▸ Data
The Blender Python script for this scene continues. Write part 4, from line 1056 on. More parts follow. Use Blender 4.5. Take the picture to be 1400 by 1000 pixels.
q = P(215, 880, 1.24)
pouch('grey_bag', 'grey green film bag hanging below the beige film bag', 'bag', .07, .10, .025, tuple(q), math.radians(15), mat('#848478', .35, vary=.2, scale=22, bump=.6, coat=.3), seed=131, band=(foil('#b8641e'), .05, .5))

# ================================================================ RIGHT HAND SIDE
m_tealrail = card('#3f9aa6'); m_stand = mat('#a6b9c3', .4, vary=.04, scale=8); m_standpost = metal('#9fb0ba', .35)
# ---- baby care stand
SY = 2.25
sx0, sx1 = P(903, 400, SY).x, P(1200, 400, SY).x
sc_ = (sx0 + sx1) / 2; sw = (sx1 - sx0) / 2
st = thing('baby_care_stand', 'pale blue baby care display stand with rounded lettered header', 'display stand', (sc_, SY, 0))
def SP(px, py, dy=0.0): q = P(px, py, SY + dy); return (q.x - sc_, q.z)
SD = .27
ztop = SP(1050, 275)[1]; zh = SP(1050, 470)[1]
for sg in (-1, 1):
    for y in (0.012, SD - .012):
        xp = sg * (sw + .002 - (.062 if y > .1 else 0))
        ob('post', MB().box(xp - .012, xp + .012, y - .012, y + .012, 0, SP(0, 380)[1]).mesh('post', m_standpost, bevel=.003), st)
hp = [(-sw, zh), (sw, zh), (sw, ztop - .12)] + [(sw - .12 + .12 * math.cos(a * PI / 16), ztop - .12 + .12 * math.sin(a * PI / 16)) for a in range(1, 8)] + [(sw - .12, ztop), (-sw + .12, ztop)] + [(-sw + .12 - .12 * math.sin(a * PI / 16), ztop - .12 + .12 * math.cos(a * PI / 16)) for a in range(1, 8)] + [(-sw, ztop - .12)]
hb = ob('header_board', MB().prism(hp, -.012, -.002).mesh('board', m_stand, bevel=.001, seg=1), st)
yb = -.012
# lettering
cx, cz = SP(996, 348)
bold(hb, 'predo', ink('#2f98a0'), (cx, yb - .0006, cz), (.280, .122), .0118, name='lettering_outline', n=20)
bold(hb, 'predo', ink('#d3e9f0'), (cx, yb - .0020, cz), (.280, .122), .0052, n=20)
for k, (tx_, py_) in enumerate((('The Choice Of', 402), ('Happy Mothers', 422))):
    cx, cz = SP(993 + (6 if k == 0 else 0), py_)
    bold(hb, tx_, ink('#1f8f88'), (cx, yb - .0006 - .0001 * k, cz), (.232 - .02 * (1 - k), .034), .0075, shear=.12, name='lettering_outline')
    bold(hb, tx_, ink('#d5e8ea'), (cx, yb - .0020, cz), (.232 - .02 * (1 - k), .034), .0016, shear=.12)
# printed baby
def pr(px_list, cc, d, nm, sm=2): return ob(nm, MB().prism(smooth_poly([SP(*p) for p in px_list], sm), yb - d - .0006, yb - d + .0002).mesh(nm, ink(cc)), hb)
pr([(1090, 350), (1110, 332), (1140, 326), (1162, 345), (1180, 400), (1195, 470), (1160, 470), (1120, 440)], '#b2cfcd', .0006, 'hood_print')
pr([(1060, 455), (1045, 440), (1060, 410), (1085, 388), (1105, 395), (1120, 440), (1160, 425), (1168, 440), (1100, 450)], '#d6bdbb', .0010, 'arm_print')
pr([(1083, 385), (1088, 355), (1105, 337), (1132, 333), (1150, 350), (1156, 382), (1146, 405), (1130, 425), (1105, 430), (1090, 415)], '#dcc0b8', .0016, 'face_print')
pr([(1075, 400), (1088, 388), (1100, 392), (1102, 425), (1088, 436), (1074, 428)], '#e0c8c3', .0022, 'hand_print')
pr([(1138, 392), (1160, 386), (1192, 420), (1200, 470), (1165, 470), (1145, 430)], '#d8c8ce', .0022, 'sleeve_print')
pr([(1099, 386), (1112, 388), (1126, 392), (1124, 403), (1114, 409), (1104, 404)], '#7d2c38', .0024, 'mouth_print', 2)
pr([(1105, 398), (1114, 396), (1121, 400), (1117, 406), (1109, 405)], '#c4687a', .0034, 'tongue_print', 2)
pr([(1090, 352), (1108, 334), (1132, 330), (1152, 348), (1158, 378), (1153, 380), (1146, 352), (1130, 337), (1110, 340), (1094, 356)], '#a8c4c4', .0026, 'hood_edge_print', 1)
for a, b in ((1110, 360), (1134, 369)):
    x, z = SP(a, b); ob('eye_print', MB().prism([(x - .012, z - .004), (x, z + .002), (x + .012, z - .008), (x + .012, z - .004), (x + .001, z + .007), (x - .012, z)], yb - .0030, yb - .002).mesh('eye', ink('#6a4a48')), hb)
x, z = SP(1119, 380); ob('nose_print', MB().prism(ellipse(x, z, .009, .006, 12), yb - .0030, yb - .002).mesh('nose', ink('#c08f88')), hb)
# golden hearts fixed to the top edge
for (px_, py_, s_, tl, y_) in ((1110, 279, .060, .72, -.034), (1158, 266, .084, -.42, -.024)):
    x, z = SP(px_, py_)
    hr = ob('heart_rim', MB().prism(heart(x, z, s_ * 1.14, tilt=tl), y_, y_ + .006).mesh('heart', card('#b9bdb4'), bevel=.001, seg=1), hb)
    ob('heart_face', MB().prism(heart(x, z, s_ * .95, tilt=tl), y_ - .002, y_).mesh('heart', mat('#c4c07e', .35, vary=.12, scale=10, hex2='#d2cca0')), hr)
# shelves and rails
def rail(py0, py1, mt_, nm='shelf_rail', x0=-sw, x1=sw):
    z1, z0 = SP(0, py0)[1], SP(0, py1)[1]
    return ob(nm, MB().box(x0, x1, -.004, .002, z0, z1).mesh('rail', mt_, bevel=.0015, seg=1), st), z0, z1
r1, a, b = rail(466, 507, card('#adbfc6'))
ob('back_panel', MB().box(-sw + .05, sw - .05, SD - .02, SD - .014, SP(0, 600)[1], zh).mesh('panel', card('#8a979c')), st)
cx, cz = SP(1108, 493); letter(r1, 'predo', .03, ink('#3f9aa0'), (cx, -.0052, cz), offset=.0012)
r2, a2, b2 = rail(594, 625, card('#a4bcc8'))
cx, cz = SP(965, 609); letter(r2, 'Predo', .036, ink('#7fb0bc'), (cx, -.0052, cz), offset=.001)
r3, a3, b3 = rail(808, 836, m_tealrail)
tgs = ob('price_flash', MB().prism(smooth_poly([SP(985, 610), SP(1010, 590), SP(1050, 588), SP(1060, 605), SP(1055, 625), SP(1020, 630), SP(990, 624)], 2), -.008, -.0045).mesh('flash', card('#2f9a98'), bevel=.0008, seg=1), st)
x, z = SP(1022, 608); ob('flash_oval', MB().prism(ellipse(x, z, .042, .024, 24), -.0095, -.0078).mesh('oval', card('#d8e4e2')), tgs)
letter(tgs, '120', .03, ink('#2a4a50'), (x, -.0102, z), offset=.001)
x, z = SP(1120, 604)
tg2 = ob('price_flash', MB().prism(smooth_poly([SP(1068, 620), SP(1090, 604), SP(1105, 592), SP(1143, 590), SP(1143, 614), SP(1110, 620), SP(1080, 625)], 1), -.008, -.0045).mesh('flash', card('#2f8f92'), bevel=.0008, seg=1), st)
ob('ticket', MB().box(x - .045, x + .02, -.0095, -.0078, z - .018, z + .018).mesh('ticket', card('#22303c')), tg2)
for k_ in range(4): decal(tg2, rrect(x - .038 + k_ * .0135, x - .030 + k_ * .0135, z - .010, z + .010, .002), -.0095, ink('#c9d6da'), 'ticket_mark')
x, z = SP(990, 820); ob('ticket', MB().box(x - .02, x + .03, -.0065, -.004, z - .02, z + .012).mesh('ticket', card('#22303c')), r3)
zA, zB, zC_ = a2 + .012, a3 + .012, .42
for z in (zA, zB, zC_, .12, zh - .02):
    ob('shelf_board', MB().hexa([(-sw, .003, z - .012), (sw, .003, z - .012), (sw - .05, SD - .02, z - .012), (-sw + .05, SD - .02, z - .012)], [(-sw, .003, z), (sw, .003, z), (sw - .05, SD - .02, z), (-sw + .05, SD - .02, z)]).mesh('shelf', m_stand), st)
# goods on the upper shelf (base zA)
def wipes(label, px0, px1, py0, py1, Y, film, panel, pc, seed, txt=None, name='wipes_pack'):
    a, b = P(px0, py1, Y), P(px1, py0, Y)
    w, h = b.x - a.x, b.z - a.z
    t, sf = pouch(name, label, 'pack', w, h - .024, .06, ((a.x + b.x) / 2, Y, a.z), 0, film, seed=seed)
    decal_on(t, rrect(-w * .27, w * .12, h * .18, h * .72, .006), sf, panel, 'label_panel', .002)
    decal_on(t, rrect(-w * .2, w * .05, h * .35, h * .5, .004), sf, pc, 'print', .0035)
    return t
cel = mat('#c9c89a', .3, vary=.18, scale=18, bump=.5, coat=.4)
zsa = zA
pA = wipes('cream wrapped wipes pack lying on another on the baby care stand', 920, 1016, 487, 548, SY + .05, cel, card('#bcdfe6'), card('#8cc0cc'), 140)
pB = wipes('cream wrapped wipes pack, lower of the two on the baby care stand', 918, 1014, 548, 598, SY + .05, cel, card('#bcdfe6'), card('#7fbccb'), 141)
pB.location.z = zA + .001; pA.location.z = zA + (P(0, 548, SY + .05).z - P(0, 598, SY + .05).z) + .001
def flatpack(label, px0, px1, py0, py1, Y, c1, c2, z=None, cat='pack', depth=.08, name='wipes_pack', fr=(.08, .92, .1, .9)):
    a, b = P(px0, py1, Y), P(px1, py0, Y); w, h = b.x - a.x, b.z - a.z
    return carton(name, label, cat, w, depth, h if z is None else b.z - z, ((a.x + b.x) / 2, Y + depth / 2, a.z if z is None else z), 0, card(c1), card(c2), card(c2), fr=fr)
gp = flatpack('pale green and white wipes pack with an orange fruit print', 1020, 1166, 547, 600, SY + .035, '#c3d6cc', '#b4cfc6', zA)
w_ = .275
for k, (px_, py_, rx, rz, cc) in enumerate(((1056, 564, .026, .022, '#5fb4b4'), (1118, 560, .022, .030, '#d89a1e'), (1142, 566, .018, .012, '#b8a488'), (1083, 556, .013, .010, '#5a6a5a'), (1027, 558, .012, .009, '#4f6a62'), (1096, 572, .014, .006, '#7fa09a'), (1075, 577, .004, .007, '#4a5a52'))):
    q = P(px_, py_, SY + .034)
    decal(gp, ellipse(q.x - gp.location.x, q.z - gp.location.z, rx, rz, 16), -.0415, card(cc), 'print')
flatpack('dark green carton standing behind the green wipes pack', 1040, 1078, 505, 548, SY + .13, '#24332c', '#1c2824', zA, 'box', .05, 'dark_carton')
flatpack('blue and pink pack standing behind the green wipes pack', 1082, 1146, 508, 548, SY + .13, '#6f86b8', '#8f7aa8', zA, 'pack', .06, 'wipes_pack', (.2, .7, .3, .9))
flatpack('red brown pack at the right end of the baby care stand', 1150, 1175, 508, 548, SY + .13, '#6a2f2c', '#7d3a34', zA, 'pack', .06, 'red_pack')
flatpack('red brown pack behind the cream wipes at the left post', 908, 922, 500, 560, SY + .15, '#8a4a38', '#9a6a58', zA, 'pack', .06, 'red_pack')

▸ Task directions
Copy exactly the lines that run from the first line of the data to the line containing "pouch('grey_bag', 'grey green", please, with both ends included and nothing else.

▸ Exercise output
The Blender Python script for this scene continues. Write part 4, from line 1056 on. More parts follow. Use Blender 4.5. Take the picture to be 1400 by 1000 pixels.
q = P(215, 880, 1.24)
pouch('grey_bag', 'grey green film bag hanging below the beige film bag', 'bag', .07, .10, .025, tuple(q), math.radians(15), mat('#848478', .35, vary=.2, scale=22, bump=.6, coat=.3), seed=131, band=(foil('#b8641e'), .05, .5))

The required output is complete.